Le 20 mai 1997, Colbung, le chef de la communauté des Noongar, débarque à Londres avec son boomerang de guerre. Ça va chauffer. Un repérage électromagnétique permet de localiser l’emplacement exact de la boîte métallique contenant la tête de Yagan dans la tombe. Ce qui permet de creuser un tunnel horizontal pour la récupérer sans réveiller ces petits anges... Mais, au moment où Colbung s’apprête à récupérer Yagan, voilà qu’un Noongar du nom de Corrie Bodney saisit la cour suprême d’Australie-Occidentale, affirmant que le guerrier aborigène appartient à son groupe familial et que le crâne doit donc lui être restitué.
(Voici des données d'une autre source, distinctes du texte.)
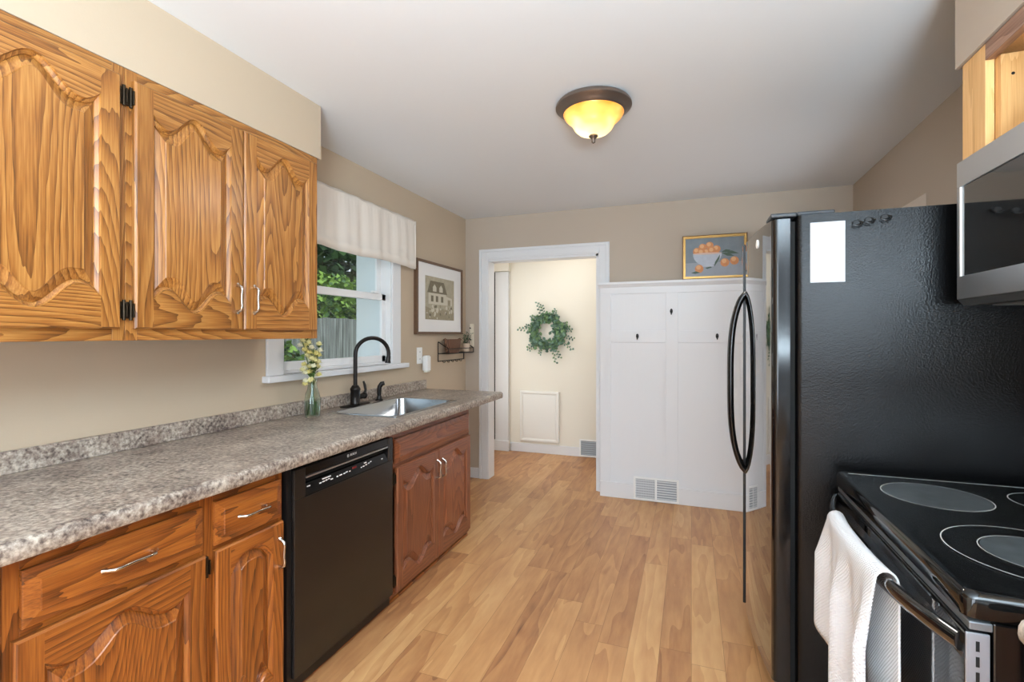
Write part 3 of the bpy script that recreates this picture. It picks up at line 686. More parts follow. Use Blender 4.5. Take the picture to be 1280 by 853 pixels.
# ---- wall outlet with plugged-in device, switch plate
ot = thing('wall_outlet', (XL, 3.366, 1.13), 'white double outlet cover on the left wall below the framed print', 'outlet')
mb = MB(); mb.box(XL + .0005, XL + .006, 3.328, 3.405, 1.118, 1.246); build(mb, 'cover_plate', M['white'], ot, bevel=.002)
for z in (1.155, 1.21):
    mb = MB(); mb.box(XL + .006, XL + .0075, 3.352, 3.381, z - .016, z + .016); so_ = build(mb, 'socket', M['white'], ot, bevel=.001)
    for dy in (-.006, .006): build(MB().box(XL + .0075, XL + .0078, 3.3665 + dy - .0012, 3.3665 + dy + .0012, z - .005, z + .005), 'slot', M['void'], so_)
pg = thing('plug_in_freshener', (XL, 3.43, 1.05), 'white plug-in air freshener jutting from the outlet under the framed print', 'air freshener')
mb = MB(); mb.rings([rrect(XL + .0075, XL + .055, 3.395, 3.462, .014, z) for z in (1.062, 1.172)], 0); mb.rings([rrect(XL + .012, XL + .050, 3.402, 3.455, .012, z) for z in (1.172, 1.18)], 0)
build(mb, 'housing', M['white'], pg, smooth=40)
build(MB().box(XL + .018, XL + .05, 3.405, 3.452, 1.048, 1.062), 'refill_bottle', mat('freshener_oil', (226, 226, 214), .2), pg, bevel=.003)
sw = thing('switch_plate', (-1.94, YB, 1.23), 'narrow cream plate with two dark pegs beside the white door casing', 'switch plate')
mb = MB(); mb.box(-1.960, -1.920, YB - .012, YB - .0005, 1.228, 1.448); build(mb, 'plate', mat('cream_plastic', (232, 222, 200), .5), sw, bevel=.003)
for z in (1.405, 1.30): build(MB().tube([(-1.952, YB - .010, z), (-1.952, YB - .026, z + .004)], .006, 8), 'peg', M['bronze'], sw)

# ---- wire shelf with basket and plant
sh = thing('wire_wall_shelf', (XL, 3.88, 1.12), 'black wire wall rack with small hooks below the framed print', 'shelf')
mb = MB(); r_ = .0042; sx0, sx1, s0, s1 = XL + .006, XL + .105, 3.665, 4.160
for x in (sx0, sx1): mb.tube([(x, s0, 1.185), (x, s1, 1.185)], r_, 6)
mb.tube([(sx0, s0, 1.285), (sx0, s0, 1.12)], r_, 6); mb.tube([(sx0, s1, 1.285), (sx0, s1, 1.12)], r_, 6)
mb.tube([(sx0, s0, 1.12), (sx0, s1, 1.12)], r_, 6); mb.tube([(sx0, s0, 1.285), (sx1, s0, 1.225), (sx1, s0, 1.185)], r_, 6); mb.tube([(sx0, s1, 1.285), (sx1, s1, 1.225), (sx1, s1, 1.185)], r_, 6)
mb.tube([(sx1, s0, 1.225), (sx1, s1, 1.225)], r_ * .8, 6)
for k in range(12):
    y = s0 + (s1 - s0) * k / 11; mb.tube([(sx0, y, 1.185), (sx1, y, 1.185)], .0026, 5)
build(mb, 'rack', M['bronze'], sh, smooth=50)
for k in range(5):
    y = s0 + .07 + k * .08
    build(MB().tube([(sx0, y, 1.122), (sx0 + .012, y, 1.108), (sx0 + .024, y, 1.106), (sx0 + .030, y, 1.118)], .003, 6), 'hook', M['bronze'], sh, smooth=50)
wick = bpy.data.materials.new('wicker'); wick.use_nodes = True; nt = wick.node_tree
tc = nt.nodes.new('ShaderNodeTexCoord'); br = nt.nodes.new('ShaderNodeTexWave'); br.inputs['Scale'].default_value = 30; br.inputs['Distortion'].default_value = 2; br.bands_direction = 'Y'
nt.links.new(tc.outputs['Object'], br.inputs['Vector']); rr_ = ramp(nt, [(.1, (66, 42, 30)), (.7, (112, 76, 56)), (1, (138, 100, 76))], br.outputs['Fac'])
nt.links.new(rr_.outputs[0], nt.nodes['Principled BSDF'].inputs['Base Color']); nt.nodes['Principled BSDF'].inputs['Roughness'].default_value = .7
bk = MB(); cx, cy = XL + .056, 3.832
bk.rings([[(cx + a*.040*math.cos(t), cy + a*.120*math.sin(t), z) for t in [2*math.pi*k/32 for k in range(32)]] for a, z in ((.86, 1.1905), (.95, 1.21), (1.06, 1.25), (1.12, 1.298), (1.12, 1.306), (1.03, 1.306), (.9, 1.25), (.8, 1.20))], 0)
for s_ in (-1, 1): bk.tube([(cx - .02, cy + s_*.134, 1.300), (cx, cy + s_*.140, 1.314), (cx + .02, cy + s_*.134, 1.300)], .004, 6)
bo = build(bk, 'wicker_basket', wick, None, smooth=50, loc=(cx, cy, 1.19)); tag(bo, 'small brown wicker basket sitting on the wire wall rack', 'basket')
pp = thing('potted_plant', (XL + .056, 4.085, 1.19), 'tiny green plant in a striped pot at the right end of the wire rack', 'plant')
mb = MB(); mb.lathe([(.001, .001), (.030, .001), (.034, .01), (.040, .07), (.042, .075), (.036, .075), (.001, .066)], (XL + .056, 4.098, 1.1895), 20)
build(mb, 'pot', mat('ribbed_pot', (206, 188, 168), .6, var=(70, .25)), pp, smooth=40)
mb = MB(); rg = random.Random(9)
for i in range(120):
    c = Vector((XL + .062 + rg.gauss(0, .020), 4.095 + rg.gauss(0, .030), 1.31 + rg.gauss(0, .026))); d = Vector((rg.uniform(-1, 1), rg.uniform(-1, 1), rg.uniform(-.2, 1))).normalized(); w = d.cross(Vector((.3, .1, 1))).normalized() * .006; L = .020
    c.x = max(c.x, XL + .02)
    mb.face([c, c + d*L*.5 + w, c + d*L, c + d*L*.5 - w])
for i in range(8): mb.tube([(XL + .056, 4.085, 1.25), (XL + .06 + rg.gauss(0, .015), 4.085 + rg.gauss(0, .03), 1.33)], .0012, 4)
build(mb, 'foliage', mat('dusty_green', (72, 96, 66), .6, var=(40, .3)), pp)

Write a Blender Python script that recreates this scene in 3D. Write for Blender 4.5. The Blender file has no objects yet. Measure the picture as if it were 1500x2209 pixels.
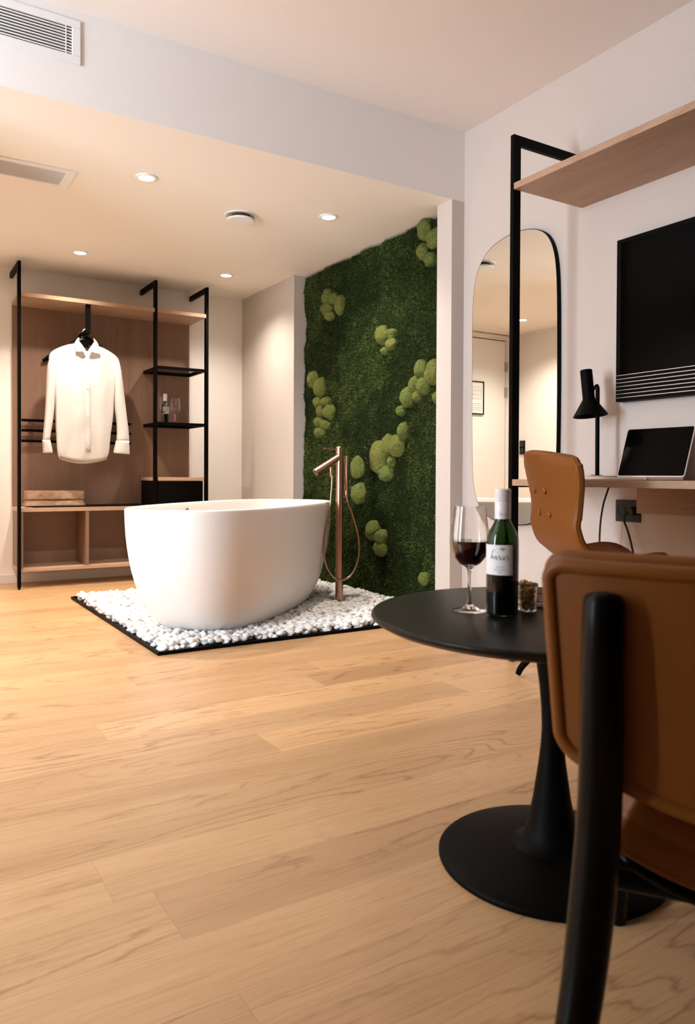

Le sac de noeuds ! Finalement, la demande de Bodney est repoussée, et Yagan peut enfin prendre l’avion avec Colbung le 31 août 1997 pour retourner chez lui. En bagage accompagné, pour lui éviter d’avoir à payer un billet.

Après cent soixante-quatre ans d’absence, la tête de Yagan retrouve sa terre natale. Mais qu’en faire ? Aux Britanniques, les Aborigènes ont affirmé vouloir la récupérer pour la rattacher à son squelette. Le problème, c’est que personne ne sait où celui-ci est enterré. Chacun pense connaître l’emplacement, et c’est reparti pour une prise de tête. Après de nombreuses tribulations supplémentaires, Yagan est inhumé le 10 juillet 2010, lors d’une cérémonie privée célébrant le 177e anniversaire de la dernière journée qu’il passa sur terre. À proximité du lieu où son cadavre est supposé reposer.